The procedure begins by carefully selecting nearby wells that ideally intersect the same target formations and exhibit minimal lateral variations in depositional patterns. Once the reference wells are chosen, the correction process leverages two key aspects of their sonic log responses: trend analysis and constrained values within the region. It involves identifying characteristic response patterns in the sonic logs of neighboring wells for both DT and DTS across the targeted formations. By establishing these trends, a baseline for the expected sonic behavior within the target reservoir is set. In geological strata with low expected variability, such as clean sandstones or shales, sonic values from adjacent wells provide constraints on the target well data. This approach promotes consistency and reduces potential borehole effects on the sonic logs of the target well.

The integration of trend analysis and constrained values enables a data-driven calibration of the target well sonic logs through linear regression for DT and DTS.

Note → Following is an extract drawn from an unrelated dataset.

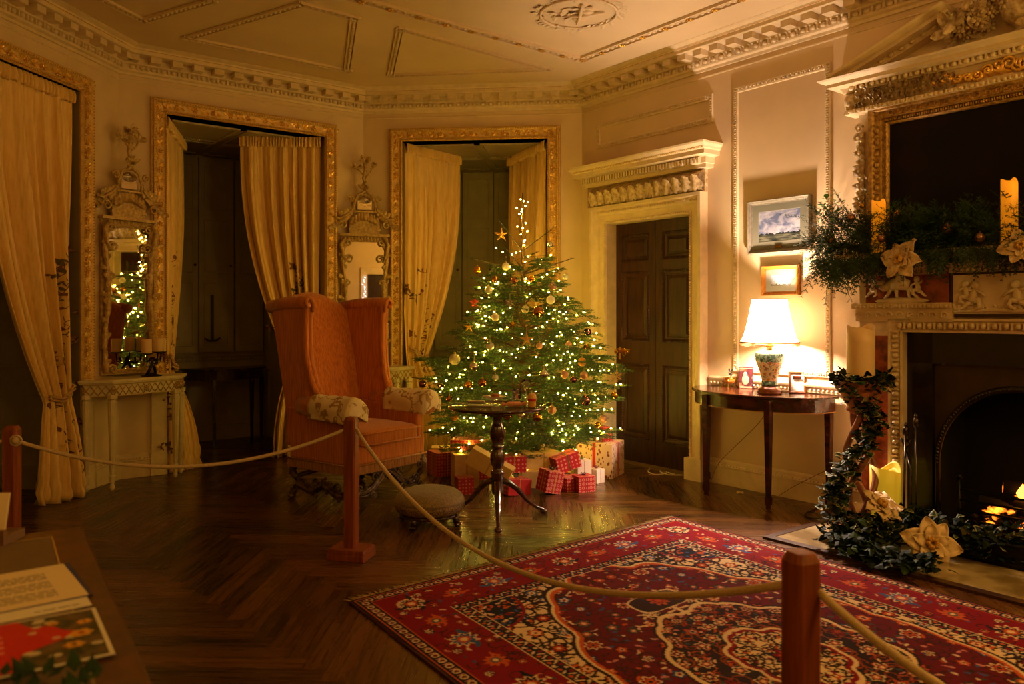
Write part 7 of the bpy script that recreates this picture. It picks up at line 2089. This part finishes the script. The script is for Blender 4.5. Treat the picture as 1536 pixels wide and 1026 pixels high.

Figure 3a presents a crossplot of P-velocity (DT) against S-velocity (DTS) using data from several nearby wells with available shear logs. Notably, the cluster of points in the lower left, marked by a red dashed ellipse, seems unusual. This cluster originates from a shallower section (12.5-inch section) of the well.

Following the trend analysis of the well data and constraining the values within the specified strata, a new crossplot was created, depicted in figure 3b. The previously noted cluster of points has now been eliminated.

Modeling AVO Response

After correcting the well log data for sonic and shear measurements, an elastic gather (forward model) was created to assess amplitude variations with offset at the target levels. Figure 4a illustrates the modeled elastic gather with only primary reflections, while figure 4b displays the amplitude variation as a function of offset for two reflective events (marked in red and green on the elastic gather), which represent the top and base of the gas sand. A Class III AVO response is evident at the interface between shale and gas-charged sand (red event), with a contrasting response for the blue event. The crossplot of intercept and gradient for the data, depicted in figure 4c, shows a red square in the third quadrant and a blue square in the first quadrant, indicating a Class III anomaly. However, this anomaly was not present in the actual seismic data, as previously indicated in figure 2a.

To determine the reason for this discrepancy, two elastic gathers were produced: one featuring only primary events and the other including both primary events and converted waves. Figure 5 illustrates the comparison between the modeled gathers and their anticipated AVO trends from the elastic gathers with solely primary events (figure 5a) and those with both primary events and converted waves (figure 5b).

The AVO trends for two seismic events, indicated by the trough and peak with pale yellow and green arrows, are shown in figures 5c and 5d. The red and blue lines represent the best fit lines for synthetic data generated with only primary events and with both primary events and converted waves, respectively. These displays suggest that converted waves can introduce a sinusoidal or wobbly pattern in amplitude, which may alter the AVO gradient and, consequently, the interpretation of derived DHI volumes. Upon analyzing the AVO trend of real seismic data across various seismic events and locations, a sinusoidal amplitude pattern was observed, as depicted in figure 6. This pattern, also seen on the elastic gathers, suggests potential contamination of real seismic data with converted waves, necessitating extra caution during AVO anomaly interpretation.

Mitigating the Influence of Converted Waves

The recognition of converted waves in actual seismic data presents a subsequent challenge: their mitigation. One strategy is to return to the processing phase to carefully eliminate these converted waves, although this could lead to extra expenses that the management might not approve. Another option is to diminish the impact of converted waves by restricting the maximum angle in AVO analysis, since converted waves are typically more noticeable at greater offsets, a fact corroborated by the forward modeling shown in figure 5.

Figure 7 demonstrates the impact of selecting the maximum angle for AVO analysis. Figures 7b and 7c display the AVO analysis corresponding to a pronounced trough when maximum angles of 36 and 30 degrees are applied, respectively. An interesting observation arises: the AVO trend seems to coincide with a non-reservoir zone when angles up to 36 degrees are used, but it transitions to a Class III anomaly trend, which is anticipated at this level, when the angle is limited to 30 degrees. Figure 2b presents the fluid-factor section along a crossline that intersects the well, with the P-velocity curve in red superimposed on both images. The fluid factor has been calculated to reduce the effects of converted waves by limiting the maximum angle in the analysis. The anticipated anomalies for the two sands are now visible at the location indicated by the two cyan block arrows, which were absent in figure 2a.

The spatial distribution of AVO anomalies can significantly differ based on the chosen maximum angle for the analysis. This is demonstrated in figure 8, which shows horizon slices from the fluid factor volume across a 10-millisecond window at the gas sands level. Figure 8a reveals the spatial distribution of fluid factor anomalies without reducing the impact of converted waves, whereas figure 8b displays the distribution with a reduced effect of the converted waves.

Conclusions

The occurrence of converted waves within P-wave seismic data can obscure the expected AVO response for identified target gas sands, which is usually evaluated to determine a technique’s effectiveness. Our research demonstrates that converted waves can be pinpointed through elastic gather modeling using well data, considering scenarios with only primary events as well as those with both primary and converted wave events. By comparing these models with actual seismic gathers, we can accurately gauge the level of contamination. In our study, neglecting converted waves led to the fluid stack attribute missing the signature of the target gas sands at a well location. Nevertheless, restricting the AVO analysis to an angular range of 30 degrees diminishes the impact of converted waves on P-wave data, thereby highlighting the fluid stack anomalies linked to the target sands. This method streamlines the lateral interpretation of fluid anomalies, enhancing their potential for exploitation.